Ao longo desta semana, a série de reportagens de Fonte Exclusiva estará detalhando todo o processo da indústria sucroalcooleira, nomes dos principais credores e os possíveis desfechos diante dos fortes indícios de irregularidades, que também poderá trazer implicações para a Coagro e o empresário Renato Abreu.

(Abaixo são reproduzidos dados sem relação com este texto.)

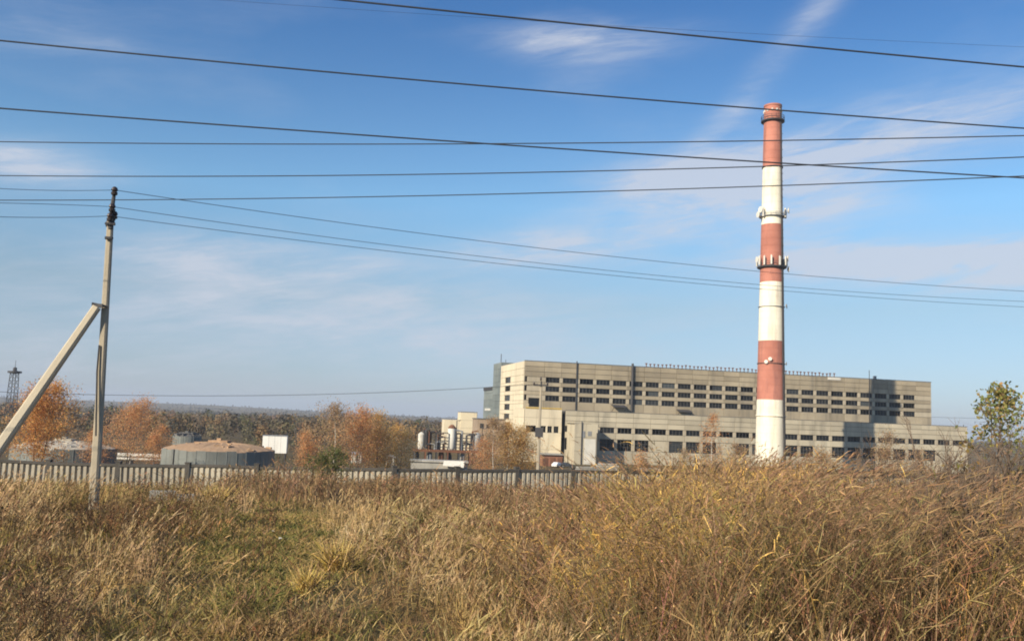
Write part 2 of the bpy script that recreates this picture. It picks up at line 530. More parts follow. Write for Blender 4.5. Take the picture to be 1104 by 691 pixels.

O flagrante alijamento do administrador judicial nos processos decisórios estão explícitos em matérias jornalísticas na imprensa local, conforme se verifica até mesmo em postagem no site da Coagro. Confira um trecho:
O setor sucroalcooleiro do Norte Fluminense tende a recobrar o fôlego e reconquistar espaço na economia fluminense com a incorporação da Usina Paraíso ao Grupo MPE, do empresário Renato Abreu, que controla a Usina Sapucaia, hoje arrendada pela Coagro (Cooperativa Agroindustrial do Estado do Rio de Janeiro). A operação foi celebrada como um passo inédito na retomada do setor após reunião entre Abreu e Frederico Paes (Coagro), mais os irmãos Geraldo e Maurício Coutinho, representando a usina de Tocos, em processo de recuperação judicial.
A proposta do Grupo MPE, segundo Abreu, é ampliar a produção de cana e levar as duas usinas a funcionarem dentro de sua plena capacidade operacional. Nas últimas safras, as duas unidades vinham operando apenas com 1/3 de sua capacidade devido à escassez de matéria prima.
Outro fato digno de registro, é que o escritório de advocacia que produziu o pedido de recuperação judicial da Paraíso aprovado pela 4ª Vara Cível de Campos é a notória banca do advogado Sérgio Bermudes, a mesma que conseguiu a recuperação da MMX Mineração e MMX Sudeste, as duas empresas de Eike Batista que tiveram falência decretada.